The Glasgow Herald, May 29th, 1917, in an article on “Zion Re-edified,” dealt fully with the anti-Zionist manifesto, and said of the Zionists:⁠—

“They are looking forward now not to a re-edified Zion which the breath of a Turkish Sultan could tumble into ruin, but to the establishment of a Jewish State, under the suzerainty of some strong Christian power.

“Jews in every land have felt that what has been the dream of long ages of exile and persecution may at last become a reality on which their eyes shall gaze.”

The Yorkshire Post, April 12th, 1917, gave the history of “Jewish Colonization in Palestine,” and concluded that:⁠—

“Thus there is some foundation for the claim that in the settlement after the war provision should be made for the unhampered continuance and extension of the colonization of Palestine by the Jews; and should that develop in process of time into the establishment of a Jewish nation there, it will be a result by no means inconsistent with the ideals for which Great Britain and her Allies are fighting.”
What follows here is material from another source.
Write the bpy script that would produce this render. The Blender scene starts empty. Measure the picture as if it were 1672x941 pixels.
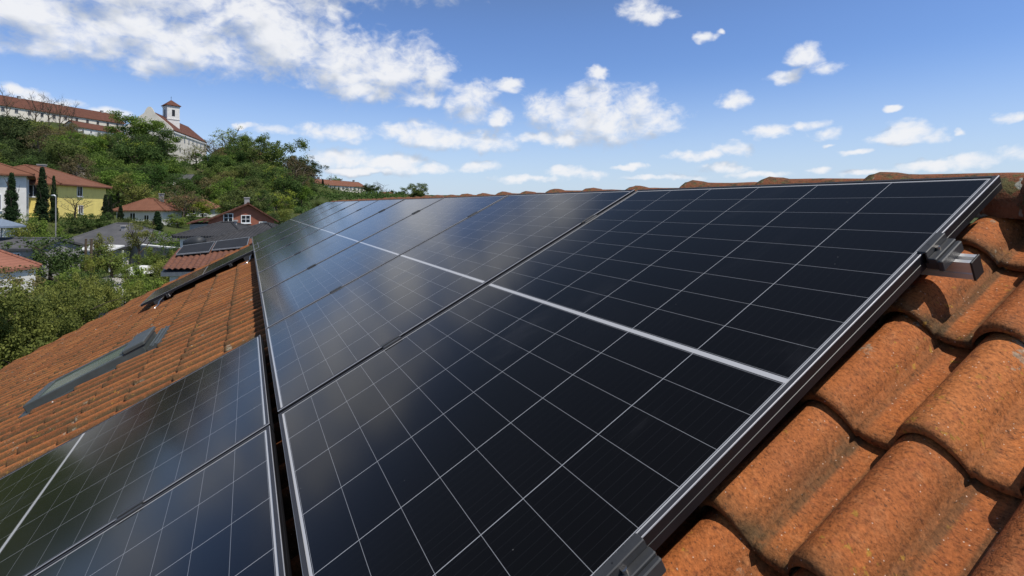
import bpy, math, random
import numpy as np
from mathutils import Vector, Matrix
R = math.radians
random.seed(7); rng = np.random.default_rng(7)
scene = bpy.context.scene
COL = scene.collection

# ------------------------------------------------------------------ frames
SL = .4648                                   # roof pitch
YAW = .4693                                  # view azimuth, to the right of the ridge line
CAM = Vector((-.094, -.5986, .7003)); FOC = 854.45; CX = 836.; CY = 335.144; PW = 1672.
ES = Vector((math.cos(SL), 0, math.sin(SL))); ER = Vector((0, 1, 0)); NN = Vector((-math.sin(SL), 0, math.cos(SL)))
FWD = Vector((math.sin(YAW), math.cos(YAW), 0)); RGT = Vector((math.cos(YAW), -math.sin(YAW), 0))
def roofp(v, u, n): return ES*v + ER*u + NN*n
def at(x, y, d): return CAM + FWD*d + RGT*((x-CX)/FOC*d) + Vector((0, 0, (CY-y)/FOC*d))
def lat(x, d): return (x-CX)/FOC*d
GZ = -5.0

# ------------------------------------------------------------------ mesh builder
class MB:
    def __init__(s): s.v = []; s.f = []; s.n = 0; s.m = []
    def add(s, v, f, mi=0):
        v = np.asarray(v, float); s.v.append(v); s.f += [tuple(i+s.n for i in q) for q in f]; s.m += [mi]*len(f); s.n += len(v); return s
    def box(s, x0, x1, y0, y1, z0, z1, mi=0):
        v = [(x, y, z) for z in (z0, z1) for y in (y0, y1) for x in (x0, x1)]
        return s.add(v, [(0,2,3,1),(4,5,7,6),(0,1,5,4),(2,6,7,3),(0,4,6,2),(1,3,7,5)], mi)
    def bevbox(s, x0, x1, y0, y1, z0, z1, b=.002, mi=0):
        # box with chamfered vertical and top edges
        def ring(i, z): return [(x0+i+b,y0+i,z),(x1-i-b,y0+i,z),(x1-i,y0+i+b,z),(x1-i,y1-i-b,z),(x1-i-b,y1-i,z),(x0+i+b,y1-i,z),(x0+i,y1-i-b,z),(x0+i,y0+i+b,z)]
        v = ring(0, z0)+ring(0, z1-b)+ring(b, z1); f = [tuple(range(7,-1,-1)), tuple(range(16,24))]
        for k in (0, 8):
            for i in range(8): f.append((k+i, k+(i+1)%8, k+8+(i+1)%8, k+8+i))
        return s.add(v, f, mi)
    def tube(s, pts, rad, n=8, caps=True, mi=0):
        pts = [Vector(p) for p in pts]; rad = rad if hasattr(rad, '__len__') else [rad]*len(pts)
        v = []; f = []
        for i, p in enumerate(pts):
            t = (pts[min(i+1, len(pts)-1)]-pts[max(i-1, 0)]).normalized()
            a = t.cross(Vector((.31, .17, .93))); a = a.normalized() if a.length > 1e-3 else t.cross(Vector((1, 0, 0))).normalized()
            b = t.cross(a)
            for k in range(n):
                w = 2*math.pi*k/n; v.append(p+(a*math.cos(w)+b*math.sin(w))*rad[i])
        for i in range(len(pts)-1):
            for k in range(n): f.append((i*n+k, (i+1)*n+k, (i+1)*n+(k+1)%n, i*n+(k+1)%n))
        if caps: f += [tuple(range(n)), tuple(range((len(pts)-1)*n+n-1, (len(pts)-1)*n-1, -1))]
        return s.add([tuple(q) for q in v], f, mi)
    def quad(s, a, b, c, d, mi=0): return s.add([tuple(a), tuple(b), tuple(c), tuple(d)], [(0,1,2,3)], mi)
    def slab(s, poly, t, mi=0):
        # planar polygon thickened downwards (-z) by t
        n = len(poly); v = [tuple(p) for p in poly]+[(p[0], p[1], p[2]-t) for p in poly]
        f = [tuple(range(n)), tuple(range(2*n-1, n-1, -1))]+[((i+1)%n, i, n+i, n+(i+1)%n) for i in range(n)]
        return s.add(v, f, mi)
    def mesh(s, name, mats, smooth=False):
        me = bpy.data.meshes.new(name); V = np.vstack(s.v) if s.v else np.zeros((0, 3))
        me.from_pydata(V.tolist(), [], s.f)
        for m in (mats if isinstance(mats, (list, tuple)) else [mats]): me.materials.append(m)
        me.polygons.foreach_set('material_index', s.m)
        if smooth: me.polygons.foreach_set('use_smooth', [True]*len(s.f))
        me.update(); return me
    def build(s, name, mats, parent=None, smooth=False, loc=None, rot=None):
        return link(name, s.mesh(name, mats, smooth), parent, loc, rot)
def link(name, data, parent=None, loc=None, rot=None):
    o = bpy.data.objects.new(name, data); COL.objects.link(o)
    if parent: o.parent = parent
    if loc is not None: o.location = loc
    if rot is not None: o.rotation_euler = rot
    return o
def tag(o, label=None, cat=None, group=None, kind=None):
    if label: o['label'] = label
    if cat: o['category'] = cat
    if group: o['group'] = group
    if kind: o['kind'] = kind
    return o
def thing(name, label, cat, loc=(0,0,0), rot=(0,0,0), group=None, scale=1):
    o = link(name, None, None, loc, rot); o.empty_display_size = .1; o.scale = (scale,)*3
    return tag(o, label, cat, group)
KIDS = {}
def copy_tree(o, parent=None):
    c = o.copy(); COL.objects.link(c)
    if parent: c.parent = parent
    for ch in list(o.children): copy_tree(ch, c)
    return c
def np_mesh(name, V, F4, mat, attr=None, smooth=False):
    me = bpy.data.meshes.new(name); nv, nf = len(V), len(F4); k = F4.shape[1]
    me.vertices.add(nv); me.vertices.foreach_set('co', V.astype(np.float32).ravel())
    me.loops.add(nf*k); me.loops.foreach_set('vertex_index', F4.astype(np.int32).ravel())
    me.polygons.add(nf); me.polygons.foreach_set('loop_start', np.arange(0, nf*k, k, dtype=np.int32))
    if smooth: me.polygons.foreach_set('use_smooth', np.ones(nf, bool))
    me.update(calc_edges=True)
    if attr is not None:
        a = me.attributes.new('tint', 'FLOAT', 'POINT'); a.data.foreach_set('value', attr.astype(np.float32))
    me.materials.append(mat); return me

# ------------------------------------------------------------------ node helpers
class NT:
    def __init__(s, tree): s.t = tree; s.n = tree.nodes; s.l = tree.links
    def new(s, typ, **kw):
        n = s.n.new(typ)
        for k, v in kw.items(): setattr(n, k, v)
        return n
    def put(s, sock, val):
        if isinstance(val, bpy.types.NodeSocket): s.l.new(val, sock)
        elif val is not None: sock.default_value = val
    def math(s, op, a, b=None, c=None, clamp=False):
        n = s.new('ShaderNodeMath', operation=op, use_clamp=clamp)
        for i, q in enumerate((a, b, c)): s.put(n.inputs[i], q)
        return n.outputs[0]
    def vmath(s, op, a, b=None, c=None):
        n = s.new('ShaderNodeVectorMath', operation=op)
        for i, q in enumerate((a, b, c)): s.put(n.inputs[i], q)
        return n.outputs['Value'] if op in ('LENGTH', 'DOT_PRODUCT') else n.outputs[0]
    def noise(s, vec, scale, detail=4, rough=.55, dist=0, out=0, dim='3D'):
        n = s.new('ShaderNodeTexNoise', noise_dimensions=dim); s.put(n.inputs['Vector'], vec)
        for k, v in (('Scale', scale), ('Detail', detail), ('Roughness', rough), ('Distortion', dist)): n.inputs[k].default_value = v
        return n.outputs[out]
    def voro(s, vec, scale, feature='F1', rnd=1):
        n = s.new('ShaderNodeTexVoronoi', feature=feature); s.put(n.inputs['Vector'], vec); n.inputs['Scale'].default_value = scale
        n.inputs['Randomness'].default_value = rnd
        return n
    def ramp(s, fac, *stops, interp='LINEAR'):
        n = s.new('ShaderNodeValToRGB'); s.put(n.inputs[0], fac); e = n.color_ramp.elements; n.color_ramp.interpolation = interp
        while len(e) < len(stops): e.new(.5)
        for q, (p, c) in zip(e, stops):
            q.position = p; q.color = (c, c, c, 1) if not hasattr(c, '__len__') else (*c, 1)
        return n.outputs[0]
    def mix(s, fac, a, b, mode='MIX'):
        n = s.new('ShaderNodeMix', data_type='RGBA', blend_type=mode); s.put(n.inputs[0], fac)
        for i, q in ((6, a), (7, b)): s.put(n.inputs[i], (*q, 1) if isinstance(q, tuple) and len(q) == 3 else q)
        return n.outputs[2]
    def smooth(s, x, lo, hi):
        n = s.new('ShaderNodeMapRange', interpolation_type='SMOOTHSTEP'); s.put(n.inputs[0], x)
        n.inputs[1].default_value = lo; n.inputs[2].default_value = hi; return n.outputs[0]
    def scale(s, vec, xyz):
        return s.vmath('MULTIPLY', vec, tuple(xyz))
def material(name):
    m = bpy.data.materials.new(name); m.use_nodes = True; t = NT(m.node_tree)
    b = next(n for n in t.n if n.type == 'BSDF_PRINCIPLED')
    return m, t, b
def objco(t): return t.new('ShaderNodeTexCoord').outputs['Object']
def bump(t, b, h, strength=.3, dist=.01):
    n = t.new('ShaderNodeBump'); n.inputs['Strength'].default_value = strength; n.inputs['Distance'].default_value = dist
    t.put(n.inputs['Height'], h); t.l.new(n.outputs[0], b.inputs['Normal'])
def simple(name, col, rough=.6, metal=0, var=.18, scale=6, bmp=0, spec=.5):
    m, t, b = material(name); co = objco(t)
    nz = t.noise(co, scale, 5, .6)
    c0 = tuple(c*(1-var) for c in col); c1 = tuple(min(1, c*(1+var)) for c in col)
    t.put(b.inputs['Base Color'], t.ramp(nz, (.3, c0), (.7, c1)))
    b.inputs['Roughness'].default_value = rough; b.inputs['Metallic'].default_value = metal
    b.inputs['Specular IOR Level'].default_value = spec
    if bmp: bump(t, b, t.noise(co, scale*6, 4, .6), bmp, .01)
    return m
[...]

The Contemporary Review of June, 1917, had a short note on the “Jewish Claim to Palestine”:⁠—

“Evidently the principle of nationality is itself considered sacred; it is an asset to the world, and it carries its rights, moral rights, which are none the less rights, if they cannot be enforced by the sword.

“The cynic might, perhaps, find more justification had Israel ever forgotten or waived his claim to the Holy Land; but a continuous chain of aspiration and prayer, and even of political activity, binds him to the soil from which he was driven early in the Christian Era.”